Et pourquoi maintenant ? Faut-il vraiment croire à une coïncidence ? Les coïncidences existent-elles en matière de politique internationale, du moins quand il s’agit de nations moyennes ? Doit-on mettre cette initiative et ce qu’elle implique dans le cadre d’une politique planétaire de positionnement des uns et des autres, une politique qui nécessite une mise à plat de certains conflits « inutiles » pour mieux débroussailler les différentes réalités géopolitiques ?
En un mot comme en cent, il semblerait que cette percée kabyle à l’ONU est l’expression d’un agacement européen et américain face aux agissements erratiques d’Alger, dont les dirigeants adoptent une politique permanente, et désormais dangereuse, d’agressivité.
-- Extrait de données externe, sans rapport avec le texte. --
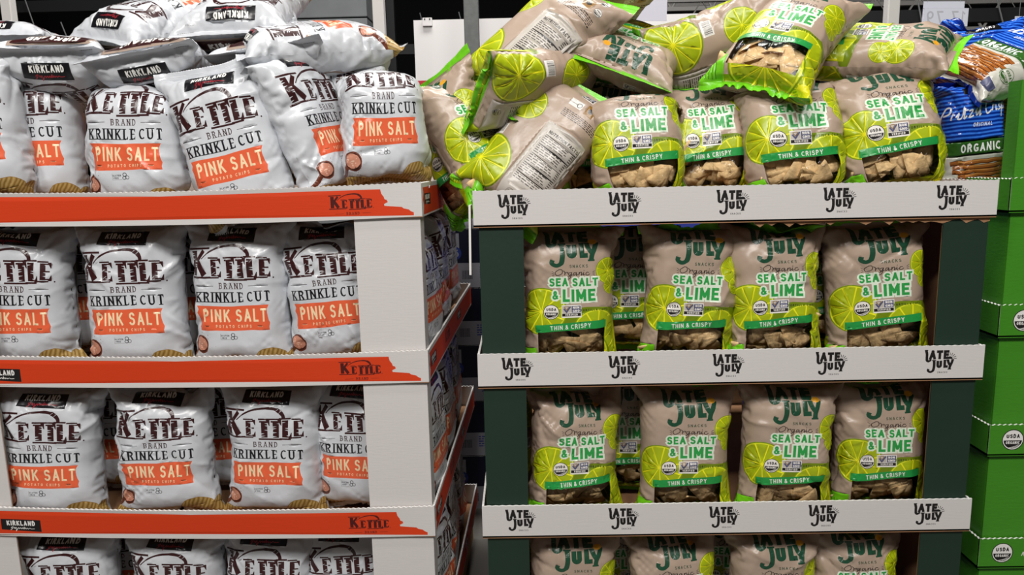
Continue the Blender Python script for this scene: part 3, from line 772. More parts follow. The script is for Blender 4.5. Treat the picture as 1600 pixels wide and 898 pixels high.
def bag(kind, M4, var, label, group=None, seed=None, mirror=False, amp=.0046, bend=(), chips=12, sx=1., sz=1., twist=0., taper=0., foot=0.):
    _n[0] += 1; seed = seed or 100 + _n[0]
    front, back, W, H = sheets(kind)
    X = shape(var) * np.array([W / .30 * sx, 1, H / .425 * sz])
    if mirror:
        Mx = X.shape[1]; X = X[:, (NU - np.arange(Mx)) % Mx] * np.array([-1, 1, 1])
    if foot:
        q = np.clip(1 - X[..., 2] / .09, 0, 1); X = X.copy(); X[..., 0] *= 1 - foot * q * q; X[..., 2] += .35 * foot * .09 * q * q
    if taper:
        q = np.clip(X[..., 2] / H, 0, 1); X = X.copy(); X[..., 0] *= 1 - taper * q * q * (3 - 2 * q)
    if twist:
        a = twist * (X[..., 2] / H - .3); x, y = X[..., 0].copy(), X[..., 1].copy(); X[..., 0] = x * np.cos(a) - y * np.sin(a); X[..., 1] = x * np.sin(a) + y * np.cos(a)
    for z0, ang, L in bend: X = bent(X, z0, ang, L)
    G = creased(X, seed, amp); nr, nc, _ = G.shape; half = nc // 2
    N = grid_normals(G)
    root = empty(NAMES[kind]); root.matrix_world = M4
    tag(root, label, CATS[kind], group)
    def lay(sheet, off):
        V2 = sheet[0]; c = (V2[:, 0] / W + .5) * half + off; r = V2[:, 1] / H * (nr - 1)
        return cubic(G, np.clip(r, 0, nr - 1), c)
    Vf = lay(front, 0); Vb = lay(back, half)
    mats = []; 
    def remap(ms, mi):
        t = []
        for m in ms:
            if m not in mats: mats.append(m)
            t.append(mats.index(m))
        return np.array(t, np.int32)[mi]
    mf = remap(front[2], front[3]); mb = remap(back[2], back[3])
    T = np.concatenate([front[1], back[1] + len(Vf)]); mi = np.concatenate([mf, mb]); V = np.concatenate([Vf, Vb]); uv = np.concatenate([front[0], back[0] + np.array([.5, .2])])
    if 'window' in mats:
        w = mats.index('window'); k = mi == w; Tw = T[k]; us, inv = np.unique(Tw, return_inverse=True)
        link('chip_window', mesh_np('chip_window', V[us], inv.reshape(Tw.shape), ['window'], uv=uv[us]), root)
        T = T[~k]; mi = mi[~k]
    us, inv = np.unique(T, return_inverse=True)
    link('pouch', mesh_np('pouch', V[us], inv.reshape(T.shape), mats, mi, uv[us]), root)
    # crimped seals
    for nm, row, d in (('top_seal', nr - 1, 1), ('bottom_seal', 0, -1)):
        A = .5 * (G[row, :half + 1] + G[row, (nc - np.arange(half + 1)) % nc]); B = G[row - d * 5]; B = .5 * (B[:half + 1] + B[(nc - np.arange(half + 1)) % nc])
        D = A - B; D = D / np.sqrt((D * D).sum(1, keepdims=True)); Nn = np.cross(np.gradient(A, axis=0), D); Nn = Nn / (np.sqrt((Nn * Nn).sum(1, keepdims=True)) + 1e-9)
        P = []; rows = 6
        for k in range(rows):
            t = k / (rows - 1); zig = (.0012 * (np.arange(half + 1) % 2)) * (k == rows - 1)
            P.append(A + D * (t * .011 + zig)[:, None] * 1. + Nn * (.0005 * (-1) ** k) if k else A)
        P = np.array(P); m = half + 1; q = []
        for k in range(rows - 1):
            i = np.arange(half) + k * m; q.append(np.stack([i, i + 1, i + 1 + m, i + m], 1))
        q = np.concatenate(q); Pf = P.reshape(-1, 3); Pn = np.tile(Nn, (rows, 1))
        link(nm, mesh_np(nm, np.concatenate([Pf + Pn * .0003, Pf - Pn * .0003]), np.concatenate([q, q[:, ::-1] + len(Pf)]), [SEALM[kind]], uv=np.zeros((2 * len(Pf), 2))), root)
    if kind == 'tortilla' and chips:
        if not CHIPS: chip_meshes()
        r = random.Random(seed)
        for k in range(chips):
            u = -.085 + .17 * ((k * .618) % 1) + r.uniform(-.012, .012); v = .05 + .092 * (k + r.random()) / chips
            ri = int(v / H * (nr - 1)); ci = int((u / W + .5) * half); p = G[ri, ci]; n = N[ri, ci]
            q = Vector(n).to_track_quat('Z', 'Y').to_matrix().to_4x4()
            o = link('tortilla_chip', CHIPS[r.randrange(5)], root)
            dep = .015 + .006 * (k % 3)
            o.matrix_local = Matrix.Translation(Vector(p - n * dep)) @ q @ Euler((r.uniform(-.12, .12), r.uniform(-.12, .12), r.uniform(0, 6.28))).to_matrix().to_4x4()
    return root
def stand(kind, px, py, Y, zb, var, label, group=None, yaw=0., roll=0., pitch=0., **k):
    """a bag standing at the pixel column px (at height py), depth Y, its bottom seal at height zb"""
    p = at(px, py, Y)
    M4 = Matrix.Translation((p.x, Y, zb)) @ Euler((R(pitch), R(roll), R(yaw)), 'XYZ').to_matrix().to_4x4()
    return bag(kind, M4, var, label, group, **k)
def lie(kind, px, py, Y, top, face, var, label, group=None, mid=.2, **k):
    """a bag lying with its middle at a pixel and depth, its top end and its front panel pointing along two directions"""
    t = Vector(top).normalized(); y = -Vector(face).normalized(); y = (y - t * y.dot(t)).normalized(); x = y.cross(t)
    c = at(px, py, Y) - t * mid
    M4 = Matrix(((x.x, y.x, t.x, c.x), (x.y, y.y, t.y, c.y), (x.z, y.z, t.z, c.z), (0, 0, 0, 1)))
    return bag(kind, M4, var, label, group, **k)
# ------------------------------------------------------------------ the hall
fl = MB(); fl.box((-9, -5, -.1), (9, 15, 0), 'concrete') if mat('concrete', '6d6a66', .6, .4, bump=.1, bscale=20, var=.15, vscale=2) else None
tag(fl.build('floor'), kind='structure')
mat('hall_dark', '17181a', .9, .2, bump=.2, bscale=3)
wl = MB(); wl.box((-9, 14.8, 0), (9, 15, 7), 'hall_dark'); tag(wl.build('wall_back'), kind='structure')
wl = MB(); wl.box((-9, -5, 7), (9, 15, 7.1), 'hall_dark'); tag(wl.build('ceiling'), kind='structure')
wl = MB(); wl.box((-9.1, -5, 0), (-9, 15, 7), 'hall_dark'); tag(wl.build('wall_left'), kind='structure')
wl = MB(); wl.box((9, -5, 0), (9.1, 15, 7), 'hall_dark'); tag(wl.build('wall_right'), kind='structure')

# ------------------------------------------------------------------ display trays and corner posts
def scallop(w, h, per, amp):
    n = int(w / per); top = []
    for i in range(n * 4 + 1):
        x = w * i / (n * 4); top.append((x, h - amp * (1 - math.cos(6.2832 * i / 4)) / 2))
    return [(0, 0), (w, 0)] + top[::-1]
def art_lip_orange(w, h):
    a = Art()
    a.add([(0, .003), (w - .019, .003), (w - .019, .010), (w - .026, .013), (w - .03, .017), (w - .042, .020), (w - .046, .0235), (w - .086, .028), (w - .087, .032), (w - .078, .036), (w - .080, .041), (w - .085, .043), (w - .087, .049), (w - .092, .056), (w - .094, h - .013), (w * .5, h - .0122), (0, h - .0125)], 'board_orange')
    a.place(kettle_logo('board_maroon', None), w - .162, .0245, .094)
    a.text('BRAND', w - .16, .0105, .0068, .17, 'board_maroon', style='serif', sp=.3, thin=.45)
    a.rect(w - .202, .0135, w - .182, .0142, 'board_maroon'); a.rect(w - .138, .0135, w - .118, .0142, 'board_maroon')
    a.place(kirkland('board_black', 'board_edge', 'board_edge'), .165, .030, .105)
    return a
def art_side_orange(w, h):
    a = Art()
    a.add([(.022, .004), (w, .004), (w, h - .011), (.02, h - .012), (.028, h * .7), (.018, h * .5), (.03, h * .3)], 'board_orange')
    for x in (.085, .62): a.place(kirkland('board_black', 'board_edge', 'board_edge'), x, h * .48, .09)
    a.place(kettle_logo('board_maroon', None), .35, .0245, .094)
    return a
def art_lip_white(w, h):
    a = Art()
    for f in (.079, .291, .497, .70, .914): a.place(july_logo('board_black', None, 'board_black'), w * f - .004, h * .53, .066)
    return a
def art_lip_green(w, h):
    a = Art()
    for x in (.062, .4, .75, 1.1):
        if x < w - .05: a.place(usda('board_black', 'board_edge'), x, h * .50, .0285)
    a.script([[(-2, .2), (-1.8, .8), (-1.6, .2), (-1.4, .8), (-1.5, -.5)], [(-1, .4), (-.7, .7), (-.6, .2), (-1, .3)], [(-.2, .7), (-.2, .2), (.2, .3), (.2, .7)], [(.6, .2), (.7, .7), (1, .6)]], .15, h * .35, .018, .1, 'board_edge')
    return a
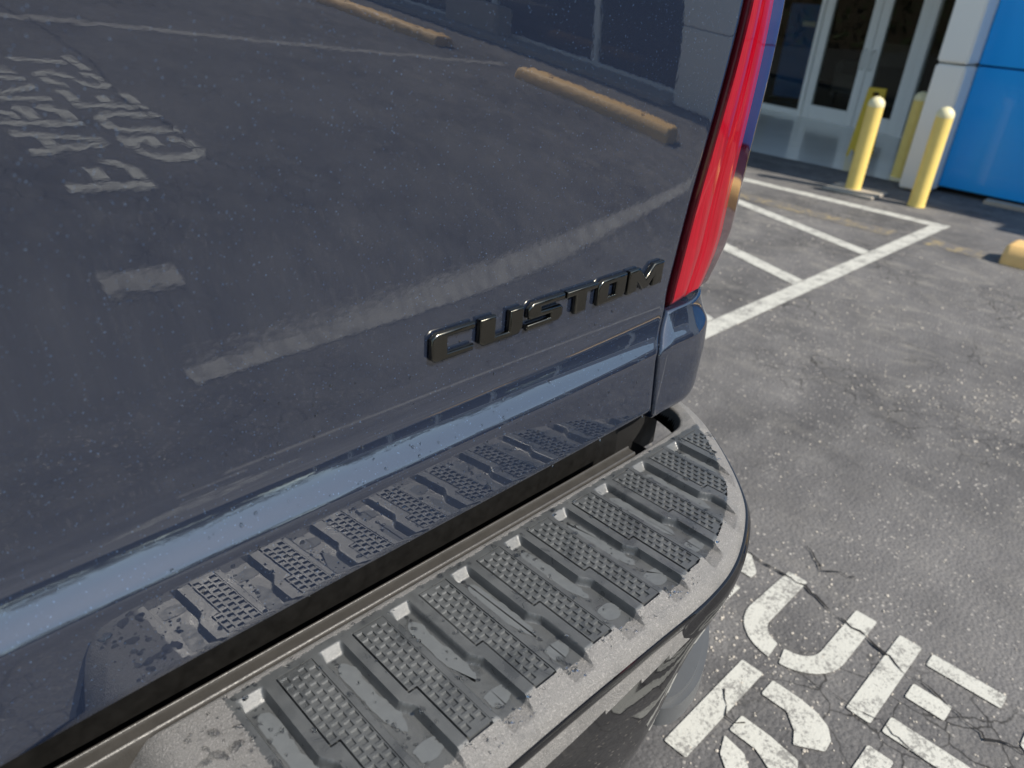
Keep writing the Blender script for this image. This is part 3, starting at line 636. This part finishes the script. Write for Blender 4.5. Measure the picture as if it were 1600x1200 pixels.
# dark structure in the gaps
mb = MB(); mb.box(2 * XC - .95, .90, .60, 2.5, .50, .64); mb.box(2 * XC - .86, .86, .505, .60, .60, .90); mb.box(2 * XC - .80, .80, .49, .52, .62, 1.30); mb.build('bed_frame', MAT['black'], truck)
mb = MB(); mb.box(2 * XC - .80, .72, .474, .505, .60, .745); mb.build('rear_sill', MAT['sill_reflect'], truck, bevel=.006)
mb = MB(); mb.box(.695, .7495, .462, .48, .735, .86); mb.box(.7445, .82, .475, .49, .858, .872); mb.build('body_seal', MAT['gapm'], truck)
mb = MB(); mb.box(2 * XC - .93, .93, 2.5, 4.4, .5, 1.25); mb.build('cab_body', MAT['paint'], truck, bevel=.06, smooth=40)
mb = MB(); a0, a1 = 2 * XC - .86, .86
mb.add([(a0, 2.55, 1.25), (a1, 2.55, 1.25), (a1, 4.3, 1.25), (a0, 4.3, 1.25), (a0 + .14, 2.8, 1.8), (a1 - .14, 2.8, 1.8), (a1 - .14, 3.9, 1.8), (a0 + .14, 3.9, 1.8)], [(0, 3, 2, 1), (4, 5, 6, 7), (0, 1, 5, 4), (1, 2, 6, 5), (2, 3, 7, 6), (3, 0, 4, 7)])
mb.build('cab_roof', MAT['chrome'], truck, bevel=.05, smooth=40)

# ---------- rear bumper
FRONT = catmull([(-.10, .412), (.0, .410), (.022, .392), (.058, .322), (.093, .256), (.112, .238), (.15, .2325), (.25, .2325), (.35, .232), (.45, .230), (.55, .2285), (.62, .2385), (.69, .267), (.737, .299), (.795, .359), (.843, .424), (.868, .49), (.887, .60), (.892, .75)], 8)
BACK = catmull([(-.2, .420), (.3, .4185), (.60, .4185), (.672, .4185), (.76, .421), (.785, .428), (.799, .44), (.810, .462), (.825, .52), (.84, .6), (.845, .76)], 6)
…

Alger lit très mal les évolutions géostratégiques mondiales, se met en froid avec son très instable hinterland africain, qui requiert un voisinage plus calme pour entamer sa sortie de crise sécuritaire et identitaire ; Alger est, par ailleurs, ami avec les Russes auxquels il permet d’installer ses forces à 200 km des côtes européennes, et aussi avec l’Iran, dont il facilite à sa créature le Hezbollah de s’implanter dans la zone sahélo-saharienne, mettant l’Europe à portée de tir de missiles.
Et le Maroc ? Après que son représentant permanent ait cité le cas kabyle en juillet 2021, pour montrer la contradiction algérienne dans son approche pour le Sahara alors que les Kabyles sont muselés et au besoin réprimés, le royaume observe, pas mécontent de voir son meilleur ennemi confronté à cette grave crise existentielle. Or, comment la gérera-t-il ? Sans doute au moyen de ce qu’il sait faire de mieux, c’est-à-dire par la force et la brutalité, ce qui, à cinq mois de la présidentielle algérienne à haut risque, fragmentera et affaiblira encore plus le pouvoir algérien.
Rabat, qui se rabiboche lentement et peut-être même sûrement avec Paris, observe sans déplaisir, et sans doute avec une certaine satisfaction, ce qui est en train de se produire chez son irascible et teigneux voisin.